A question re the Reavers - a whole lot of people seem to have been speculating after the TV show, possibly on dropped spoilers about the film, that the Reavers are being deliberately supported and directed in some way by the Alliance to terrorise the outer planets. I don't see any suggestion of this in the film, and the portrayal of the Reavers in it leaves one to wonder how a group of animalistic madmen could maintain starships for any length of time, or engage in sophisticated behaviour like booby-trapping the colonists' ship in Bushwhacked.

This all sounds really negative, but because of Whedon's strengths and weaknesses it's hard to put the good things about the film into words. It's just an atmosphere and character-based thing, that can only be summed up by a succession of moments:

The Operative's initial scene with the scientists. As in War Stories, Firefly really does not like people who talk about pain and death as noble things.

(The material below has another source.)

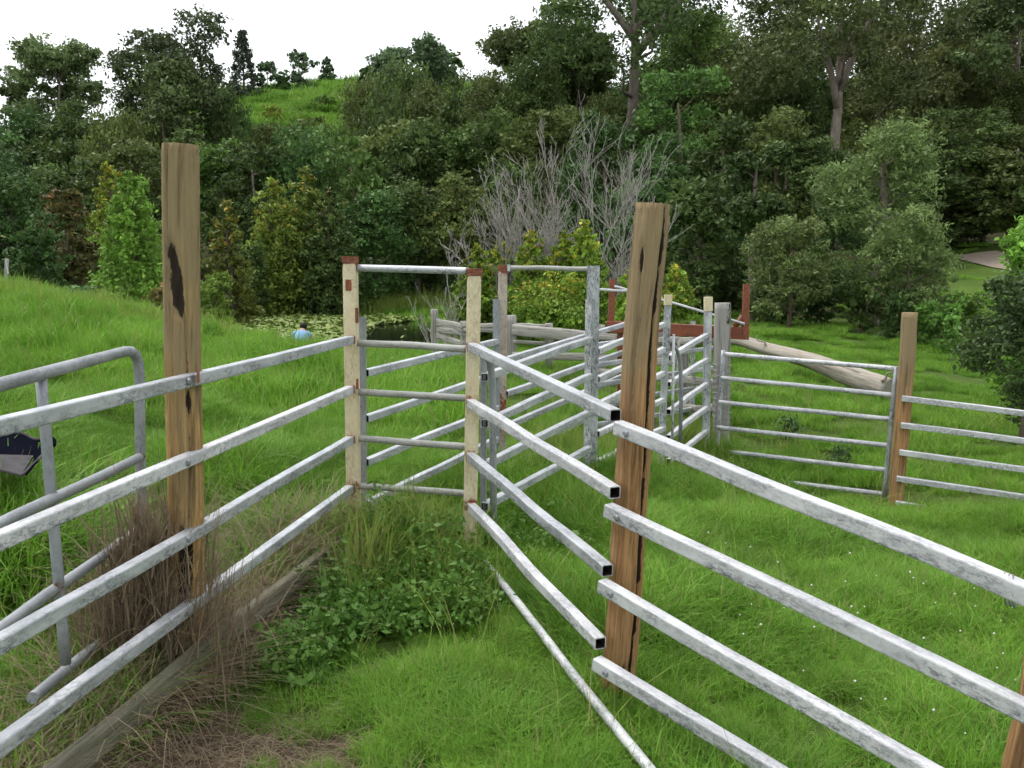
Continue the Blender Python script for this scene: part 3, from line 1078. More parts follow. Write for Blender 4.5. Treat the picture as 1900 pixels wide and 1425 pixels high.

Just about every line of dialogue during the discussion of the technical failures during the initial landing.

Don't shoot me until they get me!

Twin Badgers!

River as eternal eavesdropper (although I think River spying on her brother shagging Kaylee for the first time should have been left to the fanficcers to imagine)

"It isn't incense"

The big Jayne/Mal confrontation.

You have to accept that this is a dark universe when Warren is the good guy.

The sheer eeriness of the Miranda scenes.

The moment when the Serenity emerges from the dust cloud, followed by the Reaver fleet (cribbed from Galaxy Quest, but still fun).

"Like a leaf on the wind" (but Joss will never allow any relationship to stand). And Zoe's heartbreaking competence afterwards, throughout, which was more effective than any overdone breakdown.

Mr Universe cradled in a man/machine peta, and his voice emerging from the bot's body.

Mal's final speech to River. Mal/Serenity, One True Pairing 4ever.